INDUSTRY FOCUS

Enterprise Technology


EntTech Overview

Our extensive, consistent, deep study of the Enterprise Technology industry, working with clients on advancing CX initiatives, interviewing 1,000+ Enterprise Technology customers, and examining the relentless onslaught of disruption, has given us a unique perspective on the industry.

We offer here our thoughts in the hopes that it inspires Enterprise Technology vendors to act with purpose and conviction as they seek to win customers’ lasting trust.

The Context for CX: Our Thesis

Massive shifts in techworld are disrupting the industry, creating new complexities, and defying the status quo.

Evolution
Cloud, microservices, AI…for now, as the innovation pipeline will continue to deliver more.

Commercialization
Consumption models, renewal cycles. There is no more post-sales.

Fragmentation
Myriad competitors vying for customer business processes and workloads. Specialization has become a double-edged sword.

Democratization
Barriers to purchase, ownership, and adoption. Products are more accessible – both in terms of commercial units and non-technical buyers.

All of this change creates challenges, but it simultaneously creates corresponding opportunities by shaking up the playing field for value delivery and value capture.

Vendors who are able to interpret customer signals and adapt in real-time are able to take advantage and re-align to emerging market realities. Those who are heads down iterating on old models and assumptions find themselves operating at parity – or worse.

Our posture is one of optimism, of possibility, of yet-to-be-tapped potential. And piercing the nascent world of Customer Centricity and Customer Experience is the domain to be leveraged.

There is opportunity ahead, a new value territory / value paradigm for vendors.

The Case for Customer Experience

Customer Context:

A story of needing true shoulder-to-shoulder partnership from their vendors

Enterprise technology customers increasingly demand better experiences buying, implementing, and using technology

  • Insatiable appetite for software to drive automation, productivity, competitive differentiation

  • Enterprise technology is complex by default, not just because the technology itself may be complex, but because it has to be brought into an existing operation, used by many people whose jobs depend on it, under the scrutiny of executives, at potentially a significant cost.
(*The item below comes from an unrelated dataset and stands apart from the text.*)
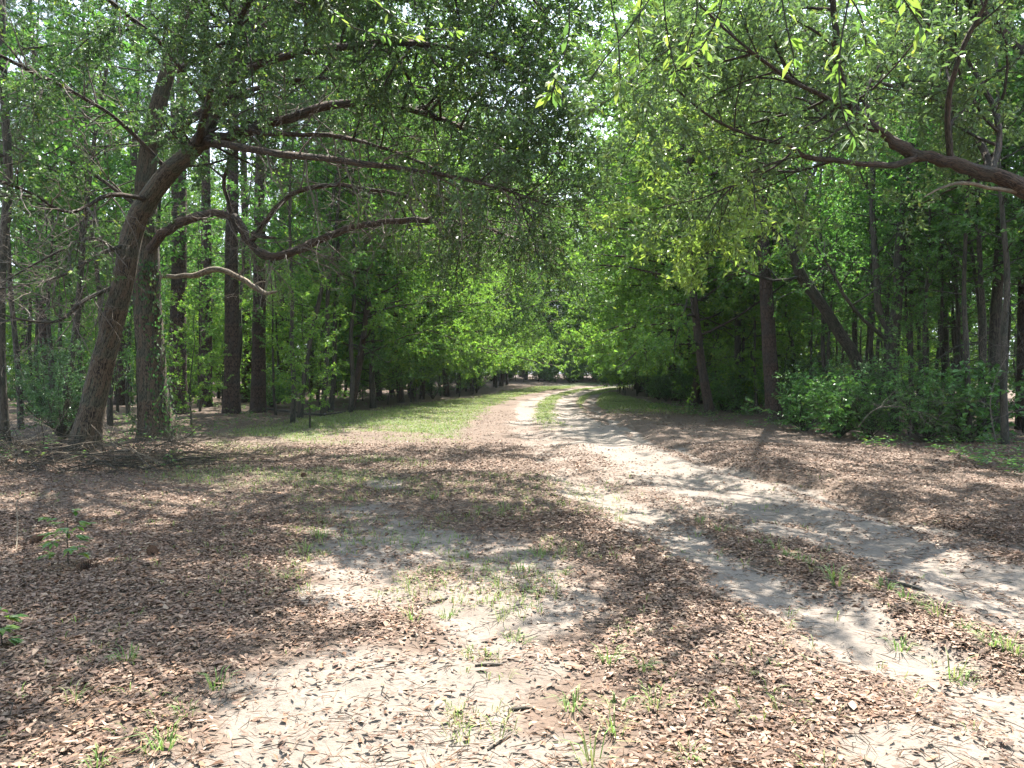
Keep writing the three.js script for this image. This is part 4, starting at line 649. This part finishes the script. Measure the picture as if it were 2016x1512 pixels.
// ---------------------------------------------------------------- small things
{
  const R = rng(606);
  // the pale broken branch hanging in front of the pines
  const l = [[318, 545, 18.8, 0.055], [380, 542, 19, 0.08], [430, 530, 19.1, 0.085], [470, 545, 19.2, 0.085], [505, 568, 19.3, 0.075], [528, 578, 19.3, 0.06], [546, 574, 19.4, 0.03]], base = P(430, 530, 19.1), t = thing('broken_branch', 'pale sunlit broken branch hooked across the dark pine trunks', 'branch', base);
  limbOf(t, 'bough', l, M.dead, 10, base, 0.25); limbOf(t, 'stub', [[500, 562, 19.3, 0.03], [515, 555, 19.3, 0.02], [528, 556, 19.3, 0.008]], M.dead, 6, base); limbOf(t, 'stub', [[470, 545, 19.2, 0.03], [478, 533, 19.2, 0.02], [483, 525, 19.1, 0.008]], M.dead, 6, base);
  for (const [label, l] of [['bare grey branch arching low in front of the right-hand shrubs', [[1690, 842, 16.6, 0.011], [1720, 808, 16.4, 0.010], [1760, 800, 16.3, 0.008], [1810, 812, 16.2, 0.006], [1860, 842, 16.1, 0.006]]], ['bare grey branch standing up among shrubs near the right edge', [[1965, 880, 15.8, 0.015], [1950, 800, 15.8, 0.012], [1962, 740, 15.8, 0.01], [1990, 690, 15.7, 0.006]]]]) {
    const o = P(...l[0]), d = thing('dead_branch', label, 'branch', o), [, pts] = limbOf(d, 'bough', l, M.twig, 6, o), Q = new Acc(true), Q2 = new Acc(true); kids(R, Q, Q2, new Acc(), { ...SP.bare, floor: -0.2 }, pts, 0, lenOf(pts), 0.2, 1.4); part('twigs', Q.geometry(), M.twig, d, 'stuff'); part('twigs', Q2.geometry(), M.twig, d, 'stuff');
  }
  // brush pile: every stick a piece of its own
  const c = P(90, 905, 13.6), b = thing('brush_pile', 'low pile of grey dead brushwood at the foot of the leaning oak', 'brush pile', [c[0], height(c[0], c[2]), c[2]]);
  for (let k = 0; k < 290; k++) {
    const x = (R() - 0.5) * 5.6, z = (R() - 0.5) * 3.0, y = 0.02 + 0.75 * R() * R() * Math.exp(-x * x * 0.07 - z * z * 0.5), a = R() * 6.283, len = 0.7 + 1.5 * R(), pts = [], r = 0.006 + 0.014 * R() * R(); let q = [x, y, z], d = norm([Math.cos(a), (R() - 0.35) * 0.5, Math.sin(a)]);
    for (let i = 0; i < 6; i++) { pts.push([q[0], Math.max(0.01, q[1]), q[2], r * (1 - 0.13 * i)]); d = norm([d[0] + (R() - 0.5) * 0.4, d[1] + (R() - 0.5) * 0.4 - 0.06, d[2] + (R() - 0.5) * 0.4]); q = [q[0] + d[0] * len / 5, q[1] + d[1] * len / 5, q[2] + d[2] * len / 5]; }
    const Q = new Acc(true), N = new Acc(); tube(Q, pts, 5); kids(R, Q, Q, N, { ...SP.bare, floor: 0.01 }, pts, 1, len, 0.2, 0.5); part('stick', Q.geometry(), R() < 0.55 ? M.slim : M.dead, b);
  }
  // sticks
  const stick = (label, list, mat, name = 'stick') => { const pts = list.map(([px, py, r, up = 0]) => { const [x, z] = G(px, py); return [x, height(x, z) + r + up, z, r]; }), o = [pts[0][0], pts[0][1], pts[0][2]], Q = new Acc(true); tube(Q, refine(moved(pts, o), 4), 7, 0.25); const m = part(numbered(name), Q.geometry(), mat); m.position.set(...o); tag(m, label, 'stick'); };
  stick('long dark stick lying on the right-hand sandy track', [[1728, 1152, 0.012], [1760, 1158, 0.014], [1795, 1166, 0.012], [1824, 1172, 0.007]], M.slim);
  stick('short thick piece of bark in the sandy foreground', [[935, 1304, 0.007], [955, 1302, 0.010], [990, 1300, 0.005]], M.twig);
  stick('thin stick with a crook beside the shaded sand patch', [[820, 1196, 0.008], [850, 1190, 0.01], [880, 1180, 0.006]], M.slim);
  stick('thin curved stick at the bottom of the sandy foreground', [[960, 1460, 0.005], [985, 1445, 0.006], [1005, 1435, 0.004]], M.slim);
  stick('small stick among the leaves right of the grass tufts', [[1000, 1385, 0.007], [1030, 1382, 0.009], [1050, 1380, 0.005]], M.slim);
  stick('long thin stick among the brown leaves on the left', [[180, 1218, 0.01], [210, 1210, 0.012], [240, 1200, 0.008]], M.slim);
  stick('bleached thin branch standing out of the leaves at the left edge', [[28, 1085, 0.006], [32, 1060, 0.006, 0.15], [32, 1045, 0.005, 0.33], [70, 1035, 0.004, 0.36]], M.dead);
  stick('fallen thin trunk lying along the edge of the left wood', [[520, 812, 0.04], [570, 818, 0.045, 0.1], [630, 822, 0.035, 0.05], [680, 818, 0.02, 0.1]], M.slim, 'fallen_trunk');
  stick('crooked leaf-brown stick on the litter between the tracks and the sand', [[1510, 1310, 0.006], [1530, 1290, 0.008], [1545, 1285, 0.005]], M.slim);
  // pine cones
  const cone = (label, px, py, s) => {
    const [x, z] = G(px, py), o = thing('pine_cone', label, 'pine cone', [x, height(x, z) + 0.035 * s, z]), C = new Acc(), core = new THREE.SphereGeometry(0.026, 10, 8); core.scale(1.5, 1, 1);
    for (let k = 0; k < 70; k++) { const u = (k + 0.5) / 70, a = k * 2.39996, r = 0.036 * Math.sin(Math.PI * (0.12 + 0.8 * u)), q = [(u - 0.5) * 0.10, Math.cos(a) * r * 0.6, Math.sin(a) * r * 0.6], d = norm([0.35, Math.cos(a), Math.sin(a)]), b = 0.7 + 0.6 * R(); leaf8(C, q, d, [1, 0, 0.01], 0.022, 0.022, [0.12 * b, 0.07 * b, 0.045 * b], 0.3, 0.2, 0.6); }
    part('core', core, M.pine, o); part('scales', C.geometry(), litterMat, o, 'stuff'); o.rotation.set(0.2, R() * 6, 0.1); o.scale.setScalar(s); return o;
  };
  cone('dark pine cone lying alone on the leaves left of the shaded sand', 297, 1100, 1.15); cone('dark pine cone beside the green seedling', 163, 1136, 1.1); cone('dark pine cone near the left edge beyond the green seedling', 68, 1070, 1.15); cone('dark pine cone further up the leaf litter', 597, 940, 1);
  // the green seedling and small leafy plants
  const seedling = (label, px, py, h, n, colors, name = 'seedling') => {
    const [x, z] = G(px, py), o = thing(name, label, 'seedling', [x, height(x, z), z]), Q = new Acc(true), A = new Acc(), pts = []; let q = [0, 0, 0];
    for (let k = 0; k < 7; k++) { pts.push([q[0], q[1], q[2], 0.005 - 0.0005 * k]); q = [q[0] + (R() - 0.45) * h * 0.05, q[1] + h / 6, q[2] + (R() - 0.5) * h * 0.05]; }
    tube(Q, pts, 6);
    for (let k = 0; k < n; k++) { const [p] = along(pts, 0.2 + 0.79 * k / n), a = k * 2.4, d = norm([Math.cos(a), 0.35 - 0.3 * R(), Math.sin(a)]), l = h * (0.28 + 0.18 * R()), st = [[...p, 0.002], [p[0] + d[0] * l * 0.6, p[1] + d[1] * l * 0.6, p[2] + d[2] * l * 0.6, 0.0015], [p[0] + d[0] * l, p[1] + d[1] * l - 0.01, p[2] + d[2] * l, 0.001]]; tube(Q, st, 3); for (let m = 0; m < 9; m++) { const [b] = along(st, 0.3 + 0.69 * R()), f = norm([d[0] + (R() - 0.5) * 1.6, (R() - 0.5) * 0.5, d[2] + (R() - 0.5) * 1.6]), cc = colors[Math.floor(R() * colors.length)]; leaf8(A, b, f, norm([R() - 0.5, 1.6, R() - 0.5]), 0.06 + 0.03 * R(), 0.03 + 0.012 * R(), cc.map((v) => v * (0.85 + 0.3 * R())), 0.2, 0.25, 0.5); } }
    part('stem', Q.geometry(), M.slim, o); part('foliage', A.geometry(), L.soft, o);
  };
  seedling('bright green leafy seedling standing in the brown leaves on the left', 132, 1125, 0.42, 16, GREEN.bright);
  seedling('small green seedling at the left edge of the leaf litter', 0, 1280, 0.22, 8, GREEN.bright);
  seedling('small dark green seedling at the foot of the vine-wrapped oak', 335, 925, 0.35, 9, GREEN.mid);
  // low plants along the foot of the right-hand wood, and twigs strewn about: masses
  const A = new Acc(), Q = new Acc(true);
  for (let k = 0; k < 900; k++) {
    const right = R() < 0.72, d = right ? 11 + 22 * R() : 13 + 20 * R(), x = right ? edgeR(d) - 2.2 + 3.4 * R() : edgeL(d) + 1.4 - 5 * R(), z = -d, y = height(x, z), h = 0.08 + 0.22 * R();
    if (Math.abs(x) > d * 0.72 || fbm(x * 0.8 + 13, z * 0.8, 2) < 0.42) continue;
    for (let m = 0; m < 14; m++) { const a = R() * 6.283, cc = (R() < 0.5 ? GREEN.mid : GREEN.dark)[m % 4], r = 0.14 * R(); leaf4(A, [x + Math.cos(a) * r, y + h * (0.3 + 0.7 * R()), z + Math.sin(a) * r], norm([Math.cos(a), 0.1, Math.sin(a)]), norm([R() - 0.5, 1.5, R() - 0.5]), 0.06 + 0.04 * R(), 0.035, cc.map((v) => v * (0.8 + 0.5 * R()))); }
  }
  for (let k = 0; k < 1900; k++) { const d = 2.9 + 11 * Math.pow(R(), 1.4), x = (R() - 0.5) * 1.36 * d, z = -d, a = R() * 6.283, len = 0.05 + 0.22 * R() * R(), r = 0.0012 + 0.003 * R() * R(), y = height(x, z) + 0.012; tube(Q, [[x, y, z, r], [x + Math.cos(a) * len * 0.5, y + 0.012 * R(), z + Math.sin(a) * len * 0.5, r], [x + Math.cos(a + 0.3) * len, y, z + Math.sin(a + 0.3) * len, r * 0.6]], 4); }
  tag(part('ground_cover', A.geometry(), L.soft), 'low leafy plants along the foot of the woods', 'plants', null, 'stuff');
  tag(part('twig_litter', Q.geometry(), M.slim), 'small dry twigs strewn over sand and leaves', 'twigs', null, 'stuff');
}

scene.fog = new THREE.FogExp2(new THREE.Color(0.86, 0.94, 1.0), 0.00022);
renderer.render(scene, camera);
  • Comfortable and confident in bringing in and adopting technology…but need help navigating a complex techworld

  • Adopting modern IT architectures and operating models built for adaptability

  • Require more strategic and technical assistance

CX is critically important to customers

  • Success with technology depends on the end-to-end experience with the vendor

  • B2C expectations heighten B2B expectations

  • Every aspect of the experience impacts trust in a vendor

  • High degree of emotional factors present in B2B decisions

  • More business, IT, and shared service roles participate across the customer lifecycle

  • New technologies introduce new customer needs

Customers rely on vendors not only for great products, but for counsel, advice, extra hands, expertise. They seek true partnership—a partnership based on trust and intimacy.

Vendor Context:

A story of recognizing the need to change but challenged by entrenched cultural norms

Traditional sales-orientated, sales-centric approaches are no longer sufficient to drive vendor success long-term. The transition from long-term capital investments to shorter-term operating expense-based subscription models is dramatically changing the nature of how customers must be addressed:

  • Customers can more easily (but not easily) switch vendors. They no longer tolerate misalignment of need and what vendors sell them, substandard vendor empathy and support, and subpar product capabilities/usability.

  • With more frequent renewal cycles and opportunities for up-sell / cross-sell, vendors need to prove their value in real-time, all the time. Big bang decisions become a series of ongoing smaller decisions.

  • Microservices replace monoliths, creating decisions more often. Microservices compound decision frequency.

  • Business roles are ascending to the decision-making regime, expanded set of roles to serve.

For their part, vendors are increasingly recognizing the importance of end-to-end lifecycle engagement…

  • Building new practices, policies, and operations to support new delivery models and new transaction models

  • Helping connect their products to practical customer use cases

  • Building brand strategies that connect with customer needs (rational and emotional)

  • Engaging in always-on product and feature development, portfolio alignment, ancillary service development

  • Disaggregating and modularizing products

…but often do so in isolated pockets

With continuously changing technology, cloud subscription models full of micro buying decisions, and relentless competition, enterprise technology vendors must find ways to create frictionless, seamless experiences for the range of roles involved across the customer lifecycle – to differentiate, substantiate, and reinforce the value they deliver. This is often pursued without a strategy, cross-functional alignment, and critical customer insights.

There remains a significant gap between what customers need and what vendors deliver. Between vendors wanting to be more customer-centric and their ability to do so. The CX gap is growing. How can vendors catch up? The challenge for vendors is how to identify, prioritize, align, and scale CX efforts across the organization.